[Python-ideas] Why is nan != nan?

spir ☣ denis.spir at gmail.com
Sat Mar 27 10:30:03 CET 2010


On Fri, 26 Mar 2010 15:01:46 +1300
Greg Ewing <greg.ewing at canterbury.ac.nz> wrote:

> The more I think about it, the more I think that the
> only reason for needing NaNs in the first place is if
> you don't have, or don't want to use, an exception
> mechanism.
> 
> As Meyer points out, treating NaN == NaN as false is
> not fundamentally any more correct than treating it
> as true.
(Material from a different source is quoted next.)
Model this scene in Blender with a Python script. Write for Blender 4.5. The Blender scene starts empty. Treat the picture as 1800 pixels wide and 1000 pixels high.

One interpretation or the other might be
> appropriate in a particular algorithm, but this needs
> to be considered on a case-by-case basis.

[In a language or a given case where yielding a NaN does not raise an exception from scratch.]

It seems to me there are various comparison cases (esp. in an OO language, case 2):
-1- Comparing (any) Nan to non_NaN should return False.
	a = <expr yielding a NaN>
	b = 1
	a == b 	# ==> False
-2- Comparing a given NaN with itself should return True.
	a = <expr yielding a NaN>
	b = a
	a == b 	# ==> True
-3- Comparing various NaNs is the undefined case. Actually, I think it's the only case where a theoretical NaB makes sense. In my opinion, as Greg says, the python way would here be raising an exception. But only in that case.